Le Banquet est fort probablement le dialogue de Platon m'ayant le plus déçu à ce jour, bien qu'il faille tout de même préciser que son excellente réputation a certainement dû peser dans la balance, m'en faisant peut-être attendre un peu trop. S'il fallait résumer simplement ma pensée, je dirais que le dialogue dont il est question ici rejoint la liste de ceux ayant mal vieillis et dont on peut très bien se passer aujourd'hui : avec les Alcibiade, les Hippias et le Lysis (si on ne prend en compte que ceux que j'ai lu).
Si on reprend l'ordre de Thrasylle, qui a classé les dialogues de l'auteur par thématique sous forme de tétralogie, Le Banquet est à ranger avec Parménide, Philèbe et (surtout) Phèdre. Le Banquet se révèle donc être le premier dialogue provenant de cet ensemble que je lis, et clairement, les thématiques abordées ne sont pas celles que j'ai trouvées les plus intéressantes chez le philosophe grec. Ça parle d'amour déjà (et je le répète encore mais moi j'ai un cœur de pierre), mais en plus de ça, tout est ramené à Éros, la divinité primordiale de l'Amour. Ceci fait que le dialogue peut se révéler captivant si on est fermement intéressé pour en apprendre plus sur les Dieux grecs et le rapport qu'ont les citoyens avec eux ; mais beaucoup moins dans un sens philosophique puisque la pensée de Socrate se fait, tout du moins proportionnellement, moins entendre que dans la plupart des autres dialogues le concernant. On retrouve, certes, des thématiques chères à notre philosophe préféré tel que les Formes et le passage du sensible vers l'intelligible, mais ceci se fait à travers le personnage de Diotime (dont la véracité fait toujours débat), et encore une fois, d'une manière beaucoup plus diluée.

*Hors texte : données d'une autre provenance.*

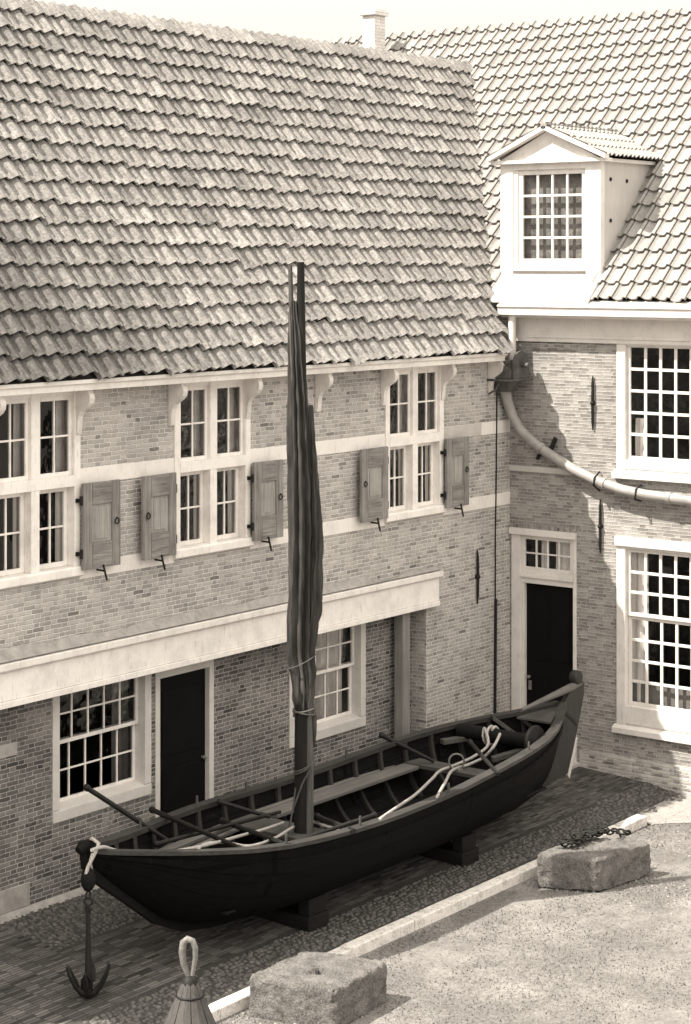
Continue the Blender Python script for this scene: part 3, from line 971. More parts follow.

J'ai tout de même apprécié la logique de vouloir créer des "duos de personnages" avec une pensée et un comportement bien différent pour chacun. Chaque membre de duo partant d'un même constat pour arriver à une conclusion différente ; par exemple, Phèdre et Agathon pensent qu'il y a un Éros unique, là où Pausanias et Éryximaque affirment qu'il y en a deux, chacun descendant d'une Aphrodite distincte. Il semblerait aussi que dans la langue originale, chaque personnage a une diction particulière, malheureusement, on ne retrouve pas vraiment ça avec la traduction de Luc Brisson. Le dialogue est heureusement bien structuré puisque les discours les plus complexes se font heureusement entendre en dernier : ça m'aurait encore plus emmerdé de devoir comprendre la logique de Diotime, très abscons, sans être passé par celle des autres personnages du récit auparavant. L'éloge d'Aristophane est par contre très agréable à lire ; on a plus affaire à une légende qui nous serait contée qu'à une véritable éloge, mais il s'agit du seul moment où je ne me suis pas ennuyé une seule seconde. L'éloge de Socrate fait par Alcibiade possède lui aussi quelques qualités et nuances bienvenues, en plus d'agir comme une synthèse des autres dialogues.
Ayant lu l'édition GF, traduite et présentée par Luc Brisson, c'est sans grande surprise cette partie-là qui s'est révélée la plus intéressante. Malgré les choix de mise en page que je n'ai jamais apprécié chez eux, comme l'introduction qui se révèle être un gros fourre-tout (que je vous conseille de lire à la fin du coup) et les notes entassées à la suite à la toute fin du livre (et non en bas de page ce qui casse mon rythme de lecture à chaque fois), ce qui est dit est, encore une fois et comme toujours chez eux, extrêmement riche et pertinent.
Encore une fois, je ressors plutôt déçu de ce dialogue, mais je suis surtout surpris de voir le prestige, l'aura, qui entoure Le Banquet, faisant partie des dialogues les plus populaires provenant de l'auteur (il s'agit même du dialogue le plus populaire de l'auteur sur SensCritique), surtout car d'autres de ses écrits se révèlent bien plus pertinents. En somme, de Platon, je serais plus tenté de vous recommander Lachès (Sur le courage), selon moi son meilleur dialogue de jeunesse, ainsi que la tétralogie centrée sur la mort de Socrate, essentiellement Apologie et Criton.
Quoi qu'il en soit, concernant Le Banquet, je pense qu'on peut très bien s'en passer. Au pire, je suis certains qu'une bonne partie de ses autres dialogues, pourtant moins populaires, sauront se montrer plus intéressant que lui.